**Problem requirements:** Find the string "scene" in the records. Copy every line it appears in.

Dataset items
++++

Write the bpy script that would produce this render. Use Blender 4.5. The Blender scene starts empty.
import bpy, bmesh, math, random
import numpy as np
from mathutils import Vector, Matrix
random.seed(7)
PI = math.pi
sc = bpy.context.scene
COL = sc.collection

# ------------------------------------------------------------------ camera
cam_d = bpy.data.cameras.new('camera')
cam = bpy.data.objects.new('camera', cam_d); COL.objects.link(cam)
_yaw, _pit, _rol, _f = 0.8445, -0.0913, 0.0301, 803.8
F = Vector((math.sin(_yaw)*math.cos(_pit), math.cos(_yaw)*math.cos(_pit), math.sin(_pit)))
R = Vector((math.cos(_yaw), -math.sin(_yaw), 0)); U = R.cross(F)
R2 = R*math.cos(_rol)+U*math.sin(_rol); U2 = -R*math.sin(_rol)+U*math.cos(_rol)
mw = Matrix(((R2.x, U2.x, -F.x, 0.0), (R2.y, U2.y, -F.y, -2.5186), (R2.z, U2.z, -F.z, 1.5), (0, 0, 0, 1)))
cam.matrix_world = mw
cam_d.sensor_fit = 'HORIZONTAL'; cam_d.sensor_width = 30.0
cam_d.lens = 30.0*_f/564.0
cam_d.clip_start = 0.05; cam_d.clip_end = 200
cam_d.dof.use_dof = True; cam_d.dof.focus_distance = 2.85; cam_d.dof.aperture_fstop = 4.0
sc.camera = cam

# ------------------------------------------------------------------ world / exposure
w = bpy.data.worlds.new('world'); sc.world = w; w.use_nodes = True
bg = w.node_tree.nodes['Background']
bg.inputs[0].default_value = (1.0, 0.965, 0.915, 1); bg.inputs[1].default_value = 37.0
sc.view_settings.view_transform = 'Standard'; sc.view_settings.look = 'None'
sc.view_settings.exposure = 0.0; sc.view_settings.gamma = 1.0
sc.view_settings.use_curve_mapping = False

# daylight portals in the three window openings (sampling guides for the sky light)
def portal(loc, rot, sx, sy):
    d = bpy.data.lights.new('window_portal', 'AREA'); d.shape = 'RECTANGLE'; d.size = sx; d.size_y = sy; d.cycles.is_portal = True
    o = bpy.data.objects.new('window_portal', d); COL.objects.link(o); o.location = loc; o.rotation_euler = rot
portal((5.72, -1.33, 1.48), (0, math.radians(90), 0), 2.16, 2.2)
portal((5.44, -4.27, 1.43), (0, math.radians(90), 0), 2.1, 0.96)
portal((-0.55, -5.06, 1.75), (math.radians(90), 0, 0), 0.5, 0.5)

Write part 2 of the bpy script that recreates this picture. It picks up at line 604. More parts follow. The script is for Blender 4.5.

++++

**Solution for this task:**
Write the bpy script that would produce this render. Use Blender 4.5. The Blender scene starts empty.
sc = bpy.context.scene